I’d been casually looking for places to buy in Nara for about two years but without any luck. When I started looking in Kyoto several interesting houses came up within my relatively modest budget. A friend introduced me to a local real-estate agent and he took me around to a couple of houses mid December 2021.

The third house I visited was just right. It was a small Nagaya, just a stone’s throw from where I stayed in Gojorakuen all those years ago with my parents. It’s probably around 100 years old, but both the real estate agent and my neighbours are not really sure. Nagaya are small row houses, built quickly and often with recycled materials of dubious quality. They were meant to provide cheap housing for a quickly expanding city without too much fuss and without too much privacy. They share walls with their neighbours and these are made in the old shinkabe tradition where the cavity between the pillars making up the structural part of the walls are filled with earth on a rough lattice made of split bamboo. 

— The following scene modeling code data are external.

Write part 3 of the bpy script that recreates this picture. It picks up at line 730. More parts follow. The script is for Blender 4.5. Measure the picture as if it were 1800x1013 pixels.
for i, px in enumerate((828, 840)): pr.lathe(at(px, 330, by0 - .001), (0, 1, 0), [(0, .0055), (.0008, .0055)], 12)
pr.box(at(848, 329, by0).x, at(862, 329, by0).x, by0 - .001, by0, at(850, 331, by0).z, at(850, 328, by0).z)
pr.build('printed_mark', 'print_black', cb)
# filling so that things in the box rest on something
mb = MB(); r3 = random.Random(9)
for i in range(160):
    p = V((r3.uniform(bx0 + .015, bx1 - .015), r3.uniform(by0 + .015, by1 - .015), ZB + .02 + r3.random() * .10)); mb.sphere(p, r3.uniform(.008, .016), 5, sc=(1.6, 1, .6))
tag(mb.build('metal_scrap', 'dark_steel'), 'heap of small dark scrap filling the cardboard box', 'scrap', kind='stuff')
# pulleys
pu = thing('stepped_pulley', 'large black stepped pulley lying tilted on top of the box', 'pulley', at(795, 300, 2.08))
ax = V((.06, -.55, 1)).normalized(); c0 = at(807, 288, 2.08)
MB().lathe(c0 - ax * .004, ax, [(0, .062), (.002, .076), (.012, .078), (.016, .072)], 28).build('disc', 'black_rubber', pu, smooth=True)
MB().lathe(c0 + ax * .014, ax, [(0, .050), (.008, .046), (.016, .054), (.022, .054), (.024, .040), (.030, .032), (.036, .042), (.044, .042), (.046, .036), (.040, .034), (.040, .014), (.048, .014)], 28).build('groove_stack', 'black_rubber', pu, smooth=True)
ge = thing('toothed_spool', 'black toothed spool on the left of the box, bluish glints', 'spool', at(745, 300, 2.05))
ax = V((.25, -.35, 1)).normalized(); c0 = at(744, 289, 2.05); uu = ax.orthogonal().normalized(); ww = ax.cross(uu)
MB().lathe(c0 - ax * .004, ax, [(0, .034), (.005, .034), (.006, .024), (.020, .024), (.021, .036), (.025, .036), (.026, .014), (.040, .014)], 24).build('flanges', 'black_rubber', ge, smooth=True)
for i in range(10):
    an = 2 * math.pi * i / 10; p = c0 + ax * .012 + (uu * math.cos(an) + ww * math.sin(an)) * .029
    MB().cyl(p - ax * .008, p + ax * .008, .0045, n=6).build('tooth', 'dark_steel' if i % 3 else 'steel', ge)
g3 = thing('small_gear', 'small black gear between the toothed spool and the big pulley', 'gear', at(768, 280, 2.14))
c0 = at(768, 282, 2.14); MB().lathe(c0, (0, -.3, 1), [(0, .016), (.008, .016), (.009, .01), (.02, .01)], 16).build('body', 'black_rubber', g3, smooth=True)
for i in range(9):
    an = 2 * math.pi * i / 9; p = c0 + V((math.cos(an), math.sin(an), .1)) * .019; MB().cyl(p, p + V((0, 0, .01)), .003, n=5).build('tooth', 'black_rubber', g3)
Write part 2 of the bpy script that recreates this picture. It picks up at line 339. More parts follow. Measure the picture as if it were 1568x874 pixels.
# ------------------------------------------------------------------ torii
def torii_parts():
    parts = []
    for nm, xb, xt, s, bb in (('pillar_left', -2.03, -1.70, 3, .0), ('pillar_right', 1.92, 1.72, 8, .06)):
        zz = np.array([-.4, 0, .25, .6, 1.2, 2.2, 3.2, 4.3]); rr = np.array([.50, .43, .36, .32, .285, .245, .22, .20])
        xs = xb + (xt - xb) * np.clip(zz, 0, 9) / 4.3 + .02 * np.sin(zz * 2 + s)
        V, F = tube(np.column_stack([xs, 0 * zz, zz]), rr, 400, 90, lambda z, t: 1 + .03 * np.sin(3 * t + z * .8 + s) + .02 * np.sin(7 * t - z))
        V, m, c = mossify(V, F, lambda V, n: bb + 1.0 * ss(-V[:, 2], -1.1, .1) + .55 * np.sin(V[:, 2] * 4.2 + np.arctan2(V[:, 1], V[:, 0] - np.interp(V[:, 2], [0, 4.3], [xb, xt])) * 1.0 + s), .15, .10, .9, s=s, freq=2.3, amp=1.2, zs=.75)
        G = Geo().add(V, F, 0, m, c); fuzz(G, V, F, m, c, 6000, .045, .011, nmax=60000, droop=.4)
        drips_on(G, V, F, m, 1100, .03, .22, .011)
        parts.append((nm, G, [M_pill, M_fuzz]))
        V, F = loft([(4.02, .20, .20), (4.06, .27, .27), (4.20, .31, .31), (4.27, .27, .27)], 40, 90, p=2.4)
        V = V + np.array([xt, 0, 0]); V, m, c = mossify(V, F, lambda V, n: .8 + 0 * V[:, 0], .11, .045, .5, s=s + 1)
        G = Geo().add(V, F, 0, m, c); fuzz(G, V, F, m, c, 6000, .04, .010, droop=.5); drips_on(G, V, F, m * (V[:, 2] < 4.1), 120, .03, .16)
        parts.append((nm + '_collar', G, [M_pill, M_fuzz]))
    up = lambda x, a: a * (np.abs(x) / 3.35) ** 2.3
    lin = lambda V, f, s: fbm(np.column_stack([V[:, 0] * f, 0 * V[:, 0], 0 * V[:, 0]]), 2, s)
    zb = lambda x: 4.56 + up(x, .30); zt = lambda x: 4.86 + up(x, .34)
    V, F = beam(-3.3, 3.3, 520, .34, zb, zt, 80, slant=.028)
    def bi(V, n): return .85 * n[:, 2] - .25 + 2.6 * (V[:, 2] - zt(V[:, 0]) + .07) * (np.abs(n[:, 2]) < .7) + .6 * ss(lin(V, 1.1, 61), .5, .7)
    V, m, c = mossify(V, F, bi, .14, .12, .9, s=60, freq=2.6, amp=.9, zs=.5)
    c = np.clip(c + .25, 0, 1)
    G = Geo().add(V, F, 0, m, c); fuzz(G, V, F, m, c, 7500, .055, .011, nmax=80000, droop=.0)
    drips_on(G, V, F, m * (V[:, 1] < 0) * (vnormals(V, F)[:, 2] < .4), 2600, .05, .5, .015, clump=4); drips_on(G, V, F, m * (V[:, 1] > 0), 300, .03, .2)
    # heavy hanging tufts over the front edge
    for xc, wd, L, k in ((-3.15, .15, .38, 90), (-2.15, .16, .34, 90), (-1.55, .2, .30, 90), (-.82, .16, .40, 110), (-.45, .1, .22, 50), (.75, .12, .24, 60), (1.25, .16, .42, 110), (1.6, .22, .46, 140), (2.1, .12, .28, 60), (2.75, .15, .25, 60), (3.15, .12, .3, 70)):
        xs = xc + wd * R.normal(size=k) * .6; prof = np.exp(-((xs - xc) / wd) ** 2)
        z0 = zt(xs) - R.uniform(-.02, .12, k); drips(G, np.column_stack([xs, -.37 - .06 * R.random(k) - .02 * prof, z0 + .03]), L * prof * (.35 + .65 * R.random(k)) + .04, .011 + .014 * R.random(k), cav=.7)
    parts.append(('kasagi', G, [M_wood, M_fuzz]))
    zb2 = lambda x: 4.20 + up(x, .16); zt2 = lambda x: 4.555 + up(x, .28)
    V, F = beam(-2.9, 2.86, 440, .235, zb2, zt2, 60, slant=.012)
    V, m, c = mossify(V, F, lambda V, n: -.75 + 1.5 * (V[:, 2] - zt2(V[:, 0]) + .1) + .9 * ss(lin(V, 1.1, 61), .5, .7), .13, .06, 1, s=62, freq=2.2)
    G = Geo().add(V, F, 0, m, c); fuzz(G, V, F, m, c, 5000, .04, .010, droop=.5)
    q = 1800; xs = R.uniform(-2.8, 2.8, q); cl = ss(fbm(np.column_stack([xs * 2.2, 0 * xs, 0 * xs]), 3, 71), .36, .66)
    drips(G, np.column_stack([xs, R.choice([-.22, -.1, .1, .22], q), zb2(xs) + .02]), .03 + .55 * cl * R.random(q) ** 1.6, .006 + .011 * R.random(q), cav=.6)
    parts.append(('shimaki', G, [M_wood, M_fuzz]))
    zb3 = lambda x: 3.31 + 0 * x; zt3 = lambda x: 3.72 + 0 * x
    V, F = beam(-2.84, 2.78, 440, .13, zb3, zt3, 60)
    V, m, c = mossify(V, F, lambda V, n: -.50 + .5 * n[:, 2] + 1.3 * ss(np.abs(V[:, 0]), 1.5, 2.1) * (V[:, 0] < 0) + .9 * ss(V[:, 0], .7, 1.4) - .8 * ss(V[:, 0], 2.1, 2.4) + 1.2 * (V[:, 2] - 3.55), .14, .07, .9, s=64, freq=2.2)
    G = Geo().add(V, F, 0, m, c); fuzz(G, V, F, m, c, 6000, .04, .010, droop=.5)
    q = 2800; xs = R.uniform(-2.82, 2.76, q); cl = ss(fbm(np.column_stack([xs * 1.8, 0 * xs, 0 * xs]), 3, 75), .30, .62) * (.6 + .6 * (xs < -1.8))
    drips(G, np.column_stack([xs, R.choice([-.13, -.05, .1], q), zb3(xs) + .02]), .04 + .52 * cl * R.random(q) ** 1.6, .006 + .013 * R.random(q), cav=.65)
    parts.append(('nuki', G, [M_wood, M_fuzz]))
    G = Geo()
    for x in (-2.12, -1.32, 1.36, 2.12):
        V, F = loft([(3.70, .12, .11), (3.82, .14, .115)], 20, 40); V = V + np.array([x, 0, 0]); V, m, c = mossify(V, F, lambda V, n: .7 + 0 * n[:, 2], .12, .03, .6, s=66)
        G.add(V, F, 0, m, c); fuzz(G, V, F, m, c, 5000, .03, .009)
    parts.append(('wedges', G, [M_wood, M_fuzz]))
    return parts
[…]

My house has undergone extensive renovations over probably several stages. What was most likely once a small garden was turned into part of the kitchen and sometime ago a toilet had also been installed. Nothing in the house was worth saving. I’ve ripped out all the interior walls, flooring and ceiling and the house is now completely bare. Underneath the subfloor of the tatami mats there is nothing but dirt. Many of the shared walls on both sides have deteriorated to such an extent that I can peek into my left neighbour’s kitchen  through small cracks. If this wasn’t a Nagaya, it would probably have been torn down a long time ago, but because it is, you cannot simply tear it down as that would leave the two houses on both sides without walls on one side.

The house on the right of mine has recently been beautifully renovated. It serves as a benchmark to what I hope to achieve. With its pristine white shikkui wall and Kyoto lattice demado it is a beautiful example of Kyoto architecture.

The house on the left, where an elderly couple and their tiny dog lives, is, judging from the facade and the part of their walls I can see from the inside of my house, in a pretty bad shape. But, as is often the case, the couple doesn’t seem to mind living in a partly dilapidated home. 

I plan to do much of the renovation myself, but am also hoping to enlist the help of some professional help. A good friend introduced me to a carpenter and he’s helping straighten out and exchange the slanting pillars (most of them, really).  He’s a Kyoto local and no-nonsense kind of guy. He tells me he has worked on many houses in worse condition, so he just gets on with it and tackles one task after the other. He knows a guy who is going to help pour in a concrete foundation and then we can start the renovation in earnest.